What to have on hand - To be prepared to complete an investigation promptly following an incident, it is best to have prepared a kit ahead of time that includes: 

  • Investigation forms 
  • Interview forms 
  • Barricade markers/tape 
  • Warning tags or padlocks 
  • Camera or video recorder 
  • Voice recorder 
  • Measuring tape 
  • Flashlight 
  • Sample containers 

Interviewing people - Interviewing injured workers and witnesses necessitates reducing their possible fear and anxiety, and developing a good rapport. Interviews should follow these steps: 

  1. State the purpose of the investigation and interview is to do fact-finding, not fault-finding. 
  2. Ask the individual to recount their version of what happened without interrupting. Take notes or record their response. 
  3. Ask clarifying questions to fill in missing information. 
  4. Reflect back to the interviewee the factual information obtained. Correct any inconsistencies. 
  5. Ask the individual what they think could have prevented the incident, focusing on the conditions and events preceding the injury.

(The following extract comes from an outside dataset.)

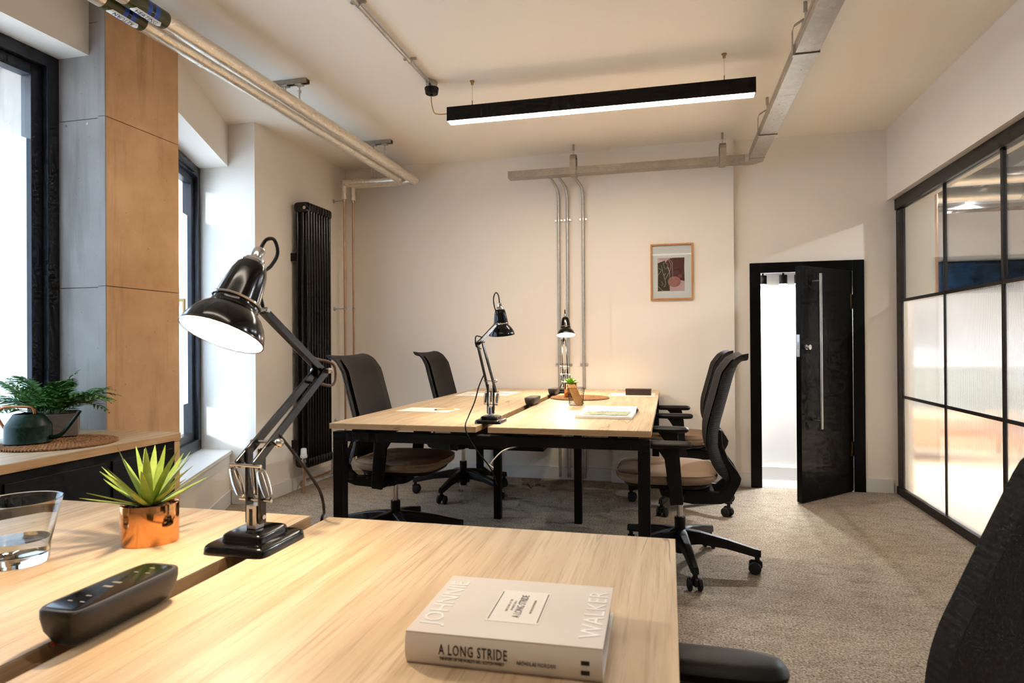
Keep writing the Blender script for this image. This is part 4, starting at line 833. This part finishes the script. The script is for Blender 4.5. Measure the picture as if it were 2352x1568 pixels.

Determining causal factors – The purpose of all this fact-finding is to determine all the contributing factors to why the incident occurred. Statements such as “worker was careless” or “employee did not follow safety procedures” don’t get at the root cause of the incident. To avoid these incomplete and misleading conclusions in your investigative process, continue to ask “Why?” as in “Why did the employee not follow safety procedures?” Contributing factors may involve equipment, environment, people and management. Questions that help reveal these may include: 

  1. Was a hazardous condition a contributing factor? (defects in equipment/tools/materials, condition recognized, equipment inspections, correct equipment used or available, substitute equipment used, design or quality of equipment) 
  2. Was the location of equipment/materials/worker(s) a contributing factor? (employee supposed to be there, sufficient workspace, environmental conditions) 
  3. Was the job procedure a contributing factor? (written or known procedures, ability to perform the job, difficult tasks within the job, anything encouraging deviation from job procedures such as incentives or speed of completion) 
  4. Was lack of personal protective equipment or emergency equipment a contributing factor? (PPE specified for job/task, adequacy of PPE, whether PPE used at all or correctly, emergency equipment specified, available, properly used, function as intended) 
  5. Was a management system defect a contributing factor? (failure of supervisor to detect or report hazardous condition or deviation from job procedure, supervisor accountability understood, supervisor or worker adequately trained, failure to initiate corrective action)

Completing report and documenting corrective actions - At this point, once you’ve gathered information and interviewed the involved worker and any witnesses, you can prepare the investigation report itself and formulate corrective actions. Your company should have determined who the report is sent to, within what time frame and what information gets communicated to workers, management, or gets filed or posted. Each corrective action listed should have a person assigned ultimate responsibility for the action, a completion date set and a place to mark completion of the item.